### GOAL
Search the listing below for the string "follow" and show each line that contains it.

### TASK DATA
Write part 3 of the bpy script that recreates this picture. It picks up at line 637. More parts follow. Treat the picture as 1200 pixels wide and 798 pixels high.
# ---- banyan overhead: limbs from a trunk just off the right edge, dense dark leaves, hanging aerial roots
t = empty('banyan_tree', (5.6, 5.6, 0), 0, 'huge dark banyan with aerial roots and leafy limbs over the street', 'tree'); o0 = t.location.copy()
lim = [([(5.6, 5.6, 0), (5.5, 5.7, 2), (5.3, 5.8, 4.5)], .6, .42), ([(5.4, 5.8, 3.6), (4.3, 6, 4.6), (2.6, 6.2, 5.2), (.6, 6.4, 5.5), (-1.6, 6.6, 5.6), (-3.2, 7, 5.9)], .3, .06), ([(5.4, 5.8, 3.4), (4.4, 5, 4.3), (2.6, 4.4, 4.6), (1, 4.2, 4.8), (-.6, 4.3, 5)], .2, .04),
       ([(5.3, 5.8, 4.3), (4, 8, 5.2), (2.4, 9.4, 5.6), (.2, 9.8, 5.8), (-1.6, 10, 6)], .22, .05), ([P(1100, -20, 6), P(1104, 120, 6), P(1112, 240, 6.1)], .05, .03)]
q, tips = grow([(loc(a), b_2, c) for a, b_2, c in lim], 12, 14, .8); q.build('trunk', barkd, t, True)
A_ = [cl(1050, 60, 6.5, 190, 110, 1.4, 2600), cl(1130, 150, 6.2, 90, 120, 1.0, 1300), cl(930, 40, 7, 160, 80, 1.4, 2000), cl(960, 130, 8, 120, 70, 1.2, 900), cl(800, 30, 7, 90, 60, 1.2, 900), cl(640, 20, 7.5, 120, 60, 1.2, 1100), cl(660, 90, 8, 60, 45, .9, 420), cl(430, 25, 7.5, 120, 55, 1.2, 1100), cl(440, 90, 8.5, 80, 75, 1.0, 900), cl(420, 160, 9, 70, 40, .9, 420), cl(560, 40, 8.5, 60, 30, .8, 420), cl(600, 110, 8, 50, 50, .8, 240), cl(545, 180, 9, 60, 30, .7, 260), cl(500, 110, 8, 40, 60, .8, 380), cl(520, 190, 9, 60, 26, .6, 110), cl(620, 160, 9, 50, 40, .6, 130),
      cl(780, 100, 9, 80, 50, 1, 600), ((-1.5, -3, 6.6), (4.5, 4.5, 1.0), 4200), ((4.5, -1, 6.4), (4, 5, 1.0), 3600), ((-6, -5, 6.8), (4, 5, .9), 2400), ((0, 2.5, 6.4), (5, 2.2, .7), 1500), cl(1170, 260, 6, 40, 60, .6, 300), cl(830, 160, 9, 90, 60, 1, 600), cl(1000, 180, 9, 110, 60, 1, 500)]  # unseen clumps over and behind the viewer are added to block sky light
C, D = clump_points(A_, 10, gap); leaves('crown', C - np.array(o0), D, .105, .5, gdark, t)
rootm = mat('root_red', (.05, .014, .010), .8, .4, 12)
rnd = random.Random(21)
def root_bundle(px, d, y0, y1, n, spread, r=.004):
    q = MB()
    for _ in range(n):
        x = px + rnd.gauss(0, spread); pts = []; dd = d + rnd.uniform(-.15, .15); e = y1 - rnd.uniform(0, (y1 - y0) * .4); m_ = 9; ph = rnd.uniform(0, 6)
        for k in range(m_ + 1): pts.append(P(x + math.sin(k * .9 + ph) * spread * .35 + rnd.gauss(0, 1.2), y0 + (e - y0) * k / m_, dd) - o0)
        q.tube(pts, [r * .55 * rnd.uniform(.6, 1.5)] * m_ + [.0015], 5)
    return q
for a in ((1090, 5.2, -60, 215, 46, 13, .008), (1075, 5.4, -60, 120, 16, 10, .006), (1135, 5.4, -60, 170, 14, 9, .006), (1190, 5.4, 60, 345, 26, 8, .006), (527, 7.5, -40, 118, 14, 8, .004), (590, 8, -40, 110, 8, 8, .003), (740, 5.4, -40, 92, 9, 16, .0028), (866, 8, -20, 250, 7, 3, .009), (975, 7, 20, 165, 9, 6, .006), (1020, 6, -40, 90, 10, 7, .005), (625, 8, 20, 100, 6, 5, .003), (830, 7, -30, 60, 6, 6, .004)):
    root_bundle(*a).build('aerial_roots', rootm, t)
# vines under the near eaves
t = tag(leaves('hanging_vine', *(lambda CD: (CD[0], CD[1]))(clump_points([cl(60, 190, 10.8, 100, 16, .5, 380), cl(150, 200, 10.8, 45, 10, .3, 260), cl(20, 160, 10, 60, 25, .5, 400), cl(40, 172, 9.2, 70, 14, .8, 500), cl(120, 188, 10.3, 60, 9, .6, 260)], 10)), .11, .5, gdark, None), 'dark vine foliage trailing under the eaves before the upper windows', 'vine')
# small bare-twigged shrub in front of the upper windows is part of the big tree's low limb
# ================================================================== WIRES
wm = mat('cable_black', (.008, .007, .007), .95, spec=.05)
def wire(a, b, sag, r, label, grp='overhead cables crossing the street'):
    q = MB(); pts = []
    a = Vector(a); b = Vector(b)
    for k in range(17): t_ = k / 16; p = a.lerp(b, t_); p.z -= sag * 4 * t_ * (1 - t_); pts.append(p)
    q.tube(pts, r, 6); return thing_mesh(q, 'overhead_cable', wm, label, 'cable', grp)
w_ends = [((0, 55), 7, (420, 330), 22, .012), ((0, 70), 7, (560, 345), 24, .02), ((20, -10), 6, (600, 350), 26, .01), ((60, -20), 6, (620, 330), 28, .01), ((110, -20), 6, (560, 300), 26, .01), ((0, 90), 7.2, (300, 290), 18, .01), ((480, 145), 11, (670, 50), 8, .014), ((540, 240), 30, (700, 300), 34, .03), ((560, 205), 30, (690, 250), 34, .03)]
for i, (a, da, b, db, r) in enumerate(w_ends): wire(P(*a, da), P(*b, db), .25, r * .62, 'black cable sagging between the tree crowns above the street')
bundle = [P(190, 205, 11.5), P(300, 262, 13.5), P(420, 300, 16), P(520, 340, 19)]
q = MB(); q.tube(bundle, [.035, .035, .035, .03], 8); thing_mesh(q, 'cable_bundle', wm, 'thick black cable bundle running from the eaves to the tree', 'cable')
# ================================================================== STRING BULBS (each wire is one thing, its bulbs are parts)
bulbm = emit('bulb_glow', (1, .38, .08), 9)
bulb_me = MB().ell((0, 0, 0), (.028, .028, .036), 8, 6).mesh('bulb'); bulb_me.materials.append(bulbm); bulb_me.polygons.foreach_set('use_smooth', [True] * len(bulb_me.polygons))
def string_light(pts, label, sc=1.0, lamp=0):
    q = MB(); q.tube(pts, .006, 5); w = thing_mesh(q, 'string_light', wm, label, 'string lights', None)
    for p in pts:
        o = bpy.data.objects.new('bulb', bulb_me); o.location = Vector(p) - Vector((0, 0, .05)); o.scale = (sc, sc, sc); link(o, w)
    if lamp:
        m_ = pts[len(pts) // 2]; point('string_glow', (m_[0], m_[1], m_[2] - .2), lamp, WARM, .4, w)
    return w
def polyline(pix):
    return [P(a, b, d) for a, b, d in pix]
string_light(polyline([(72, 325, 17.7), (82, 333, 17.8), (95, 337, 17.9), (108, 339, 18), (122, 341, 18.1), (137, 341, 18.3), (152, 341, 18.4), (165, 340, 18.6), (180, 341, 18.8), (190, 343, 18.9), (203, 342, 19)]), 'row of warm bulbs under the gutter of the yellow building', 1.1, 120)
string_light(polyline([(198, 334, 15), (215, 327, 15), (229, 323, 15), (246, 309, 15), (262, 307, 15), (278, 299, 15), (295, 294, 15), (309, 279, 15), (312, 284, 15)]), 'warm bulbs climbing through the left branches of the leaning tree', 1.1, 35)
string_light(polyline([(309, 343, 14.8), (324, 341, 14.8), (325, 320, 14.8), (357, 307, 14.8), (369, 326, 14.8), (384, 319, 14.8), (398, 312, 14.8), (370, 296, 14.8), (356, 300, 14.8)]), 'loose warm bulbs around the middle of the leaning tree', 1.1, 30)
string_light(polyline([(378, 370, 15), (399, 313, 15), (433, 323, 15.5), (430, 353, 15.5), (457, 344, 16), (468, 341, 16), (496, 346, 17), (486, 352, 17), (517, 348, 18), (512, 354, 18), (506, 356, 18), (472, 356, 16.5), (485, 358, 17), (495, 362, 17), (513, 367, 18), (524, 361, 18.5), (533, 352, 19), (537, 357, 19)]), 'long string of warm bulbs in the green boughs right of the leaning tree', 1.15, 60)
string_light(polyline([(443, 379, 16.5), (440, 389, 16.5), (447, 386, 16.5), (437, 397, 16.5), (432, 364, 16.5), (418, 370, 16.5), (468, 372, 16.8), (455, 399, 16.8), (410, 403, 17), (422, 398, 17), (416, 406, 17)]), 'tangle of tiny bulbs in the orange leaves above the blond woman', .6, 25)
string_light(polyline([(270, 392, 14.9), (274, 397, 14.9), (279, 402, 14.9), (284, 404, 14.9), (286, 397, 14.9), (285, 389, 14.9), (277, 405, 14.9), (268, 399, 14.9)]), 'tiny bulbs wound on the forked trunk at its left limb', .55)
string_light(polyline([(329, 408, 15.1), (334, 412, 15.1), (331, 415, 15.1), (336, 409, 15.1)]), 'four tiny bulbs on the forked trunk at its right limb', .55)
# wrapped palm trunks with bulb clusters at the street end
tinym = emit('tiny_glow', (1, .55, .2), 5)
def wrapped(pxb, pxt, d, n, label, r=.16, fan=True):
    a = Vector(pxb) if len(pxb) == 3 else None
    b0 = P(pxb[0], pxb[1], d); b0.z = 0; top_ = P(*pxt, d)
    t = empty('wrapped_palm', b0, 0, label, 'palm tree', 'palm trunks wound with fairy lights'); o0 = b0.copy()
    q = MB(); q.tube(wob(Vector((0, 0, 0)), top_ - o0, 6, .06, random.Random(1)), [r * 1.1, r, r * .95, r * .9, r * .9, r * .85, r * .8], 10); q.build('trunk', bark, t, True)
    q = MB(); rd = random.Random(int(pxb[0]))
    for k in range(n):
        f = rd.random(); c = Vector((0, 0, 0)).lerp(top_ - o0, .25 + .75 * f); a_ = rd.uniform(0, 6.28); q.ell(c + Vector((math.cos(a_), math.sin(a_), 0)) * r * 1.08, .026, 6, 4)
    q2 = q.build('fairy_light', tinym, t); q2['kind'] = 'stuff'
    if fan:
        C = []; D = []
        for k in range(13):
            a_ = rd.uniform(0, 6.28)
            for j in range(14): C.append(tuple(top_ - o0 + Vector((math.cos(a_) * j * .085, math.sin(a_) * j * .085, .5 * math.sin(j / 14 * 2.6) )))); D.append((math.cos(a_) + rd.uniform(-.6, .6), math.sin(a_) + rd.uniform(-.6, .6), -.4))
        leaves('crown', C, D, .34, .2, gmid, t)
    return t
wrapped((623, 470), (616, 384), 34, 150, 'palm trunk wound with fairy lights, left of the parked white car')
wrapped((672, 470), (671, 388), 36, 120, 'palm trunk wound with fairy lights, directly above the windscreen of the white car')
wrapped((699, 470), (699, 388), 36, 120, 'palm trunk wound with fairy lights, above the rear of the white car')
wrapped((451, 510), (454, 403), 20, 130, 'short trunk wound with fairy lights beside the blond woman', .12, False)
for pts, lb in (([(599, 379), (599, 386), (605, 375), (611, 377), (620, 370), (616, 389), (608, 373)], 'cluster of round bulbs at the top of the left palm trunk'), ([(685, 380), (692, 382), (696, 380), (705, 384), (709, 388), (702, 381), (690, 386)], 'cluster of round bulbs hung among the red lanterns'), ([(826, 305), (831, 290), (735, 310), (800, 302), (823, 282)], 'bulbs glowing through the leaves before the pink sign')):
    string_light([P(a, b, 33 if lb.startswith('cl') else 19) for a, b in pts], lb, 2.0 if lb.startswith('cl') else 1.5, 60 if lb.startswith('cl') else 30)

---

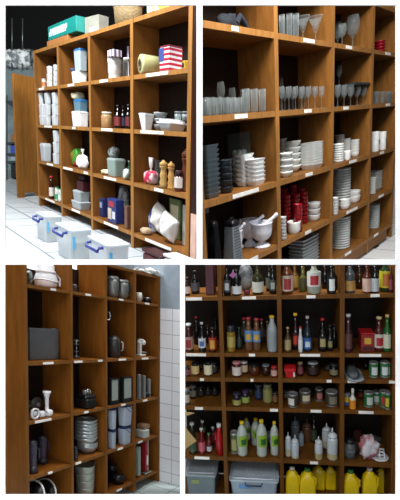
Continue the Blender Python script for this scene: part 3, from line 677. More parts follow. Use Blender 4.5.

### RESPONSE TO THE TASK
Write part 3 of the bpy script that recreates this picture. It picks up at line 637. More parts follow. Treat the picture as 1200 pixels wide and 798 pixels high.
Continue the Blender Python script for this scene: part 3, from line 677. More parts follow. Use Blender 4.5.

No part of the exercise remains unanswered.